I just was looking at some numbers as people say that with a house you claim less than you would without one so just seeing how much more money would be in my pocket having a house to write off for numbers and payment estimates.

Not sure if I am reading this correctly but if you ended up with a $900 tax bill at the end of the year that you couldn’t afford to pay by the 15th (or 18th as was the case for the 2010 tax year), then I think you would benefit from claiming no more than 2 exemptions on your W4.

To confirm what Fry said, yes there can be penalties for underpayment of tax. There are safe-harbor rules to avoid penalty based on PY taxes but that won’t always hold up in cases of knowingly misrepresenting.

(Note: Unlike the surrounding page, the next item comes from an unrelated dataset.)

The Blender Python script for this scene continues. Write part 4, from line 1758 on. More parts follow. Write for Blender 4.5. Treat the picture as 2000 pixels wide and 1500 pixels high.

I might come back to this later with some more info (little busy right now). Feel free to send me a PM if you have any questions.

:lol:

With my house in cheektowaga-sloan I was witholding Single 3 Fed and was about breaking even with the Mortgage Interest, Taxes, and School loans as deductions; before the house I was about a single 1.5 (Single 2 plus some extra $$ to break even). It all depends on your particular income/financial situation is. If the house taxes and mortgage are a big enough write off to JUST drop you a tax bracket is where the largest effects are seen. The 3% between 28% and 25% is a lot; plus it’s even more the lower the tax bracket you get.

I claim 0 right now and usually get a lot back because of student loan interest. The only reason I filed an extension was I had money owed for work done in 2010 that was coming to me mid year which I just used to pay it. Only reason I owed was because I got creative and went exempt on 2 paychecks and forgot to include some other income I had in 2010 which screwed me.

Ah good way to put it. I guess I am trying to baseline what I pay in taxes and what I would pay having a larger asset just for number purposes.